It is all jolly good that Prince William, the Duke of Cambridge, became the first British royal to visit Israel since the end of the British Mandate in 1948.
Indeed, William visited with Prime Minister Benjamin Netanyahu, President Reuven Rivlin and stopped in at places of almost mandatory foreign-dignitary visitation such as Yad Vashem and the Kotel. And the prince also spent some time in Ramallah with the PA’s Mahmoud Abbas.
And yes, while most of Britain is interested in what is happening on the World Cup pitch in Russia, William hosted a kumbaya soccer game with Jewish and Arab children participants.
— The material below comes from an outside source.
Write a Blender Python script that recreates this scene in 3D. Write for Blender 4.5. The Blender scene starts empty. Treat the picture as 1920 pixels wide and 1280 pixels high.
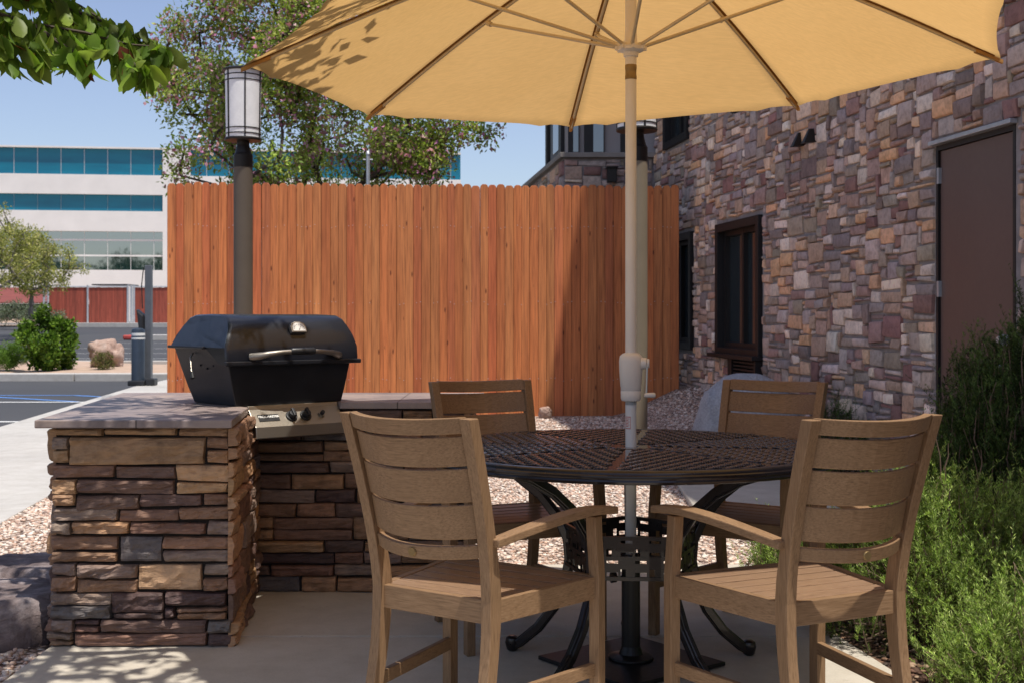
import bpy, math, random
import numpy as np
from mathutils import Vector, Matrix
random.seed(7)
rng = np.random.default_rng(11)
sc = bpy.context.scene
COL = sc.collection
PI = math.pi
R = math.radians

# ------------------------------------------------------------------ camera constants
F, YH, CH = 2320.0, 595.0, 1.15
def at(x, y, Y):
    """point at depth Y seen at picture position x, y (1920 wide)"""
    return np.array([(x - 960) / F * Y, Y, CH + (YH - y) / F * Y])

# ------------------------------------------------------------------ materials
def new_mat(name):
    m = bpy.data.materials.new(name); m.use_nodes = True
    nt = m.node_tree; nt.nodes.clear()
    out = nt.nodes.new('ShaderNodeOutputMaterial')
    b = nt.nodes.new('ShaderNodeBsdfPrincipled')
    nt.links.new(b.outputs[0], out.inputs[0])
    return m, nt, b, out
def nd(nt, t, **k):
    n = nt.nodes.new(t)
    for a, v in k.items():
        if a.startswith('i_'):
            key = a[2:]
            key = int(key) if key.isdigit() else key.replace('_', ' ')
            n.inputs[key].default_value = v
        else: setattr(n, a, v)
    return n
def coords(nt, scale=(1, 1, 1), src='Object', rot=(0, 0, 0)):
    if src == 'World':
        tc = nt.nodes.new('ShaderNodeNewGeometry'); o = tc.outputs['Position']
    else:
        tc = nt.nodes.new('ShaderNodeTexCoord'); o = tc.outputs[src]
    mp = nt.nodes.new('ShaderNodeMapping'); mp.inputs['Scale'].default_value = scale
    mp.inputs['Rotation'].default_value = rot
    nt.links.new(o, mp.inputs[0]); return mp.outputs[0]
def noise(nt, vec, scale, detail=4, rough=.55, dist=0.):
    n = nd(nt, 'ShaderNodeTexNoise'); n.inputs['Scale'].default_value = scale
    n.inputs['Detail'].default_value = detail; n.inputs['Roughness'].default_value = rough
    n.inputs['Distortion'].default_value = dist
    nt.links.new(vec, n.inputs['Vector']); return n.outputs['Fac']
def ramp(nt, fac, stops):
    r = nt.nodes.new('ShaderNodeValToRGB'); e = r.color_ramp.elements
    while len(e) < len(stops): e.new(.5)
    for k, (p, c) in enumerate(stops):
        e[k].position = p; e[k].color = (c[0], c[1], c[2], 1) if not isinstance(c, (int, float)) else (c, c, c, 1)
    nt.links.new(fac, r.inputs[0]); return r.outputs[0]
def mix(nt, a, b, fac, mode='MIX'):
    m = nt.nodes.new('ShaderNodeMix'); m.data_type = 'RGBA'; m.blend_type = mode
    for sock, v in ((m.inputs[0], fac), (m.inputs[6], a), (m.inputs[7], b)):
        if isinstance(v, (int, float)): sock.default_value = v
        elif isinstance(v, tuple): sock.default_value = (v[0], v[1], v[2], 1)
        else: nt.links.new(v, sock)
    return m.outputs[2]
def bump(nt, b, h, strength=.4, dist=.01, prev=None):
    n = nt.nodes.new('ShaderNodeBump'); n.inputs['Strength'].default_value = strength
    n.inputs['Distance'].default_value = dist
    nt.links.new(h, n.inputs['Height'])
    if prev is not None: nt.links.new(prev, n.inputs['Normal'])
    nt.links.new(n.outputs[0], b.inputs['Normal']); return n.outputs[0]
def attr(nt, name='col'):
    a = nt.nodes.new('ShaderNodeAttribute'); a.attribute_name = name; return a.outputs['Color']

def plain(name, c, rough=.5, metal=0., vary=.12, vs=8., bs=60., bst=.12, coat=0., spec=.5, src='Object'):
    m, nt, b, o = new_mat(name)
    v = coords(nt, src=src)
    n = noise(nt, v, vs, 5)
    lo = tuple(x * (1 - vary) for x in c); hi = tuple(min(1, x * (1 + vary)) for x in c)
    nt.links.new(ramp(nt, n, [(.3, lo), (.7, hi)]), b.inputs['Base Color'])
    n2 = noise(nt, v, bs, 4)
    rr = nd(nt, 'ShaderNodeMapRange'); rr.inputs[3].default_value = max(.02, rough - .08); rr.inputs[4].default_value = min(1, rough + .08)
    nt.links.new(n2, rr.inputs[0]); nt.links.new(rr.outputs[0], b.inputs['Roughness'])
    b.inputs['Metallic'].default_value = metal; b.inputs['Coat Weight'].default_value = coat
    b.inputs['Specular IOR Level'].default_value = spec
    if bst: bump(nt, b, n2, bst, .002)
    return m

def wood(name, axis, c1, c2, dark, rough=.5):
    m, nt, b, o = new_mat(name)
    s = [70, 70, 70]; s[axis] = 4.5
    v = coords(nt, tuple(s)); n = noise(nt, v, 4.2, 5, .6)
    v2 = coords(nt, tuple(x * (.12 if x > 5 else 1) for x in s)); n2 = noise(nt, v2, 2., 3)
    c = ramp(nt, n, [(.25, dark), (.45, c1), (.72, c2)])
    c = mix(nt, c, mix(nt, c1, dark, .35), ramp(nt, n2, [(.35, .0), (.75, .55)]))
    nt.links.new(c, b.inputs['Base Color']); b.inputs['Roughness'].default_value = rough
    b.inputs['Specular IOR Level'].default_value = .35
    bump(nt, b, n, .35, .0015); return m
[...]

If only the Duke of Cambridge would pay special attention to what is happening to the Jewish people of his own nation, where reports show that anti-Semitic hate incidents have reached a record level. The Jewish community was targeted nearly four times daily in 2017, according to the Community Security Trust, a charity that keeps watch on anti-Semitism. The increase in one year from 2016 was reported to be 34 percent, which is the largest increase since 1984.
Conditions in the United Kingdom indicate a perfect storm for a rise in anti-Semitism with an increase of radical Islam, anti-Israel sentiment on the left and the nationalist rise of the extreme right. There is, according to the trust, an increase in harassment, especially at schools, on social media and even on the streets where men wearing yarmulkes seem to be targets for verbal abuse.
Also, the alleged recent anti-Semitic sentiment of the British Labour Party gives further empowerment to the rise in hatred toward Jews. Most of the anti-Semitic acts reported from last year and early this year happened in the greater London and Manchester areas, both the locations of the largest British Jewish communities.
The BBC was even positioned to find its political analyst Andrew Marr guilty of “breaching editorial guidelines” when he absurdly looked to compare the Syrian regime’s gassing of its own citizens to the Israeli-Palestinian conflict. Yes, the BBC acted correctly in its response to Marr, yet the mere fact that this well-known British commentator thought the environs for Israel-bashing was safe for further hatred doesn’t decrease the level of disturbance of his April 2018 comments.
So while we love to see royal visitation to Israel, we would rather that any prince or princess or queen, for that matter, use whatever power a figurehead has to move British society away from anti-Semitism.
The hatred that has seen an increase has been condemned by British government and police, but still there is a lag when it comes to actual prosecutions of acts of anti-Semitism. Prince William has seen for himself a working, successful Israeli society where ideas, faith and history have turned a small state over a relatively short time into a dynamic nation.
But Britain, yes, the same country that produced the Balfour Declaration in 1917, needs to see the trouble that is emerging from underground to the public streets. And Prince William, when he returns home, can help cauterize this festering wound of hatred toward Jews.
As much as we loved that you were in Israel, shaking hands and making the rounds, we need you to be an activist for civility and against bigotry on your own island.